Asia’s share of global GDP and merchandise exports expanded sharply between 1995 and 2025, bringing the region’s economic and trade influence far closer to its long-standing demographic scale.

Asia entered the mid-1990s as the world’s largest demographic centre, accounting for nearly 60% of the global population, but with a significantly smaller share of global GDP and merchandise exports. Over the following three decades, the region’s economic and trade weight expanded sharply as industrialisation, manufacturing expansion and deepening supply-chain integration transformed Asia’s position in the global economy.
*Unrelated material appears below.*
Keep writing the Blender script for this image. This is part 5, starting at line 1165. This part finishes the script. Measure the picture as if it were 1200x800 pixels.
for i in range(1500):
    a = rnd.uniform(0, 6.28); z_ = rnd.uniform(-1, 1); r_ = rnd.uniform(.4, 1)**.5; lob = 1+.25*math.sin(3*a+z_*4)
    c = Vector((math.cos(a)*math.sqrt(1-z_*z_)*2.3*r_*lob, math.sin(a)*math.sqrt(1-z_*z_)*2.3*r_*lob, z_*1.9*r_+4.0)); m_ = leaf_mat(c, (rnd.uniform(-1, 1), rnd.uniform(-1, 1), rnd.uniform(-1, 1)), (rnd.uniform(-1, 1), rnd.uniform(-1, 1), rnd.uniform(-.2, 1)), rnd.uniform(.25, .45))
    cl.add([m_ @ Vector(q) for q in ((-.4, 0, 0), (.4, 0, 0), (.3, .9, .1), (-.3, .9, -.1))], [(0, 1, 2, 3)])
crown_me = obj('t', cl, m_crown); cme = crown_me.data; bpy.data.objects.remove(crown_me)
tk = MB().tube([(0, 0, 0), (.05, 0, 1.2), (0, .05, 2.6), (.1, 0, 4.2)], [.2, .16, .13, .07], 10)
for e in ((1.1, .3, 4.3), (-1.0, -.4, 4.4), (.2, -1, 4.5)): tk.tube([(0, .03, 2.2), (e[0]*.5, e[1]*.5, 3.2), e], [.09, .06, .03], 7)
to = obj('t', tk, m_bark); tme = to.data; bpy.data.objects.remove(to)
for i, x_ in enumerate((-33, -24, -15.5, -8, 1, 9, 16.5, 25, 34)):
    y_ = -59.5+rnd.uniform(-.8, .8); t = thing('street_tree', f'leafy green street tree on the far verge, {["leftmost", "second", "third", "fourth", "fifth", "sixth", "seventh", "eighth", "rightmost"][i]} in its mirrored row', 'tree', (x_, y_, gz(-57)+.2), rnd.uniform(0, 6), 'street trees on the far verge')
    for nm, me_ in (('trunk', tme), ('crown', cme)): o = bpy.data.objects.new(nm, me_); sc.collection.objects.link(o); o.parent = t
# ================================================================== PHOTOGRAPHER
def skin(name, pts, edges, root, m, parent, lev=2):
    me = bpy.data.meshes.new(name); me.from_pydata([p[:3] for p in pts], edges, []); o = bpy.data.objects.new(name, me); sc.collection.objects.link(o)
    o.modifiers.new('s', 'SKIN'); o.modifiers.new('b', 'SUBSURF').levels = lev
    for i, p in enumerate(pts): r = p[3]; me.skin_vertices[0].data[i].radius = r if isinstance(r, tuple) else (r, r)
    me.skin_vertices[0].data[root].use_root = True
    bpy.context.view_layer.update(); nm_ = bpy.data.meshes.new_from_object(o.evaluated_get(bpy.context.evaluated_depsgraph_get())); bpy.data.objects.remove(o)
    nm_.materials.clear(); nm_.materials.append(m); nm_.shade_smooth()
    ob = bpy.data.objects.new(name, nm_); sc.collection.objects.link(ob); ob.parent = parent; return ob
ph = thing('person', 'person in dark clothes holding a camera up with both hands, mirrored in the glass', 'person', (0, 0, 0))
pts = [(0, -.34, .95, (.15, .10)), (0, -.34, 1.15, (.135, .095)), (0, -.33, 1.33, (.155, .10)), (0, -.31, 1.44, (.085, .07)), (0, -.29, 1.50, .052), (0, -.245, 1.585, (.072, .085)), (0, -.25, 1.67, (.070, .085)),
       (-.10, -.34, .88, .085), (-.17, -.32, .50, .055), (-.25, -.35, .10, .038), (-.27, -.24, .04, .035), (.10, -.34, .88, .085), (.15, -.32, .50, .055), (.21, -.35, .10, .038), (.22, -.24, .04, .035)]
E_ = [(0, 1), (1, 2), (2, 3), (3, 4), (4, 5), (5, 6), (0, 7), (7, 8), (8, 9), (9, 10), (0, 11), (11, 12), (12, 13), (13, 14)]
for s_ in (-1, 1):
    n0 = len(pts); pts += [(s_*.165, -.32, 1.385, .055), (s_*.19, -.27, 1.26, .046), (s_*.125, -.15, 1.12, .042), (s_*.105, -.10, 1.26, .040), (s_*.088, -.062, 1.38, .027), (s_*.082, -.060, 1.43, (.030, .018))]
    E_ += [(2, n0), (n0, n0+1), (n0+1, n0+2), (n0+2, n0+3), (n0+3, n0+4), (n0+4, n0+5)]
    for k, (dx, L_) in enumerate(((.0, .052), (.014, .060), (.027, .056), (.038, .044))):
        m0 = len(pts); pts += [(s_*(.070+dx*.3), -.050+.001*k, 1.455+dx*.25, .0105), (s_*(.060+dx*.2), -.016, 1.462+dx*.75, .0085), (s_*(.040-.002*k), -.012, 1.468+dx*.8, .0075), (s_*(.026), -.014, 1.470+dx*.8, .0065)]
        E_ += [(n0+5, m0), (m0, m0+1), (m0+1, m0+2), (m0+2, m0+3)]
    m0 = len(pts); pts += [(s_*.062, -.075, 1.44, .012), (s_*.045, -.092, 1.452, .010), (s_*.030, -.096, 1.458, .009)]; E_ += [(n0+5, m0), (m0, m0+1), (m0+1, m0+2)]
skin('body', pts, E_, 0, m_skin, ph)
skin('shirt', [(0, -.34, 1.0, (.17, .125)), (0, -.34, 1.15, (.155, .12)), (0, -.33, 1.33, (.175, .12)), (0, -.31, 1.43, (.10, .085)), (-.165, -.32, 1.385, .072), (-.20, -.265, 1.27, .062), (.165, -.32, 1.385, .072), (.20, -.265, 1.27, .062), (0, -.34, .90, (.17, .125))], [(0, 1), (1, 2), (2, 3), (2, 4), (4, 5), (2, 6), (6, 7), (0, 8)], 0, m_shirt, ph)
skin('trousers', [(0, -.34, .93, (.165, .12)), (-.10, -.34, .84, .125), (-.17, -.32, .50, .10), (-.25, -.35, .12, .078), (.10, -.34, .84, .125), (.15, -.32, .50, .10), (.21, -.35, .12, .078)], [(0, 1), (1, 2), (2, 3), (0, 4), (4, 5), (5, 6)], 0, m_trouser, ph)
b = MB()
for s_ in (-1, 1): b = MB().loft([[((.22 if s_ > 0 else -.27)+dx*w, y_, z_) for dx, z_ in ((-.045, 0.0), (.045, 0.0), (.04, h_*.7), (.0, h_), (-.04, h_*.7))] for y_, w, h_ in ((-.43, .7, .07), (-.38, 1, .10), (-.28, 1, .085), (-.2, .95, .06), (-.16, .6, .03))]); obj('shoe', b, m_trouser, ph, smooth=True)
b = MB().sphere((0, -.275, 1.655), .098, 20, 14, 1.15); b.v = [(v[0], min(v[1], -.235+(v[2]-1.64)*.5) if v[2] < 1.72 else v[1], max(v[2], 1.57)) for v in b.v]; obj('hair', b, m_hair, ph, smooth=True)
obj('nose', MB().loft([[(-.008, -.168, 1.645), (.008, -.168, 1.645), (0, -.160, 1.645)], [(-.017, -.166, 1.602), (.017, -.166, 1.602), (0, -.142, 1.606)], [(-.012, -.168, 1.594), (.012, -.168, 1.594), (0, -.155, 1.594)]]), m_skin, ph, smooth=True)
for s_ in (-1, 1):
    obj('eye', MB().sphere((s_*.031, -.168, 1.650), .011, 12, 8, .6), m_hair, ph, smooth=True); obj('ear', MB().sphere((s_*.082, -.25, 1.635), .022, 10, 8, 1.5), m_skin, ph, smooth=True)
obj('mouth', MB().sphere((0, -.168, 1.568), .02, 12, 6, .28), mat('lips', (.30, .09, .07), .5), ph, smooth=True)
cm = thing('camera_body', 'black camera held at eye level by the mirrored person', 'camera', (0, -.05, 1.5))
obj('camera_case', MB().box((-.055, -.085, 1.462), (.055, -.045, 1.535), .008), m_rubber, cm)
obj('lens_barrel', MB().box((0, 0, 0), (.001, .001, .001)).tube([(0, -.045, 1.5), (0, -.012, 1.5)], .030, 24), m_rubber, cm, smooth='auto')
Asia’s share of global GDP increased from 30% in 1995 to 35% in 2025, while its share of global merchandise exports rose from 28% to 37% over the same period. In absolute terms, Asia’s GDP expanded from USD 9.4 trillion to USD 41 trillion, while merchandise exports increased from USD 1.4 trillion to USD 9.8 trillion. Major turning points that shaped this transformation included the Asian Financial Crisis, China’s WTO accession in 2001, the rise of regional supply chains during the 2010s and the region’s strengthening position in advanced manufacturing sectors during the 2020s.

These trends reflect a historic rebalancing of the global economy toward Asia, as the region evolved from a predominantly demographic centre into one of the world’s primary hubs of manufacturing, trade, industrial production and economic growth.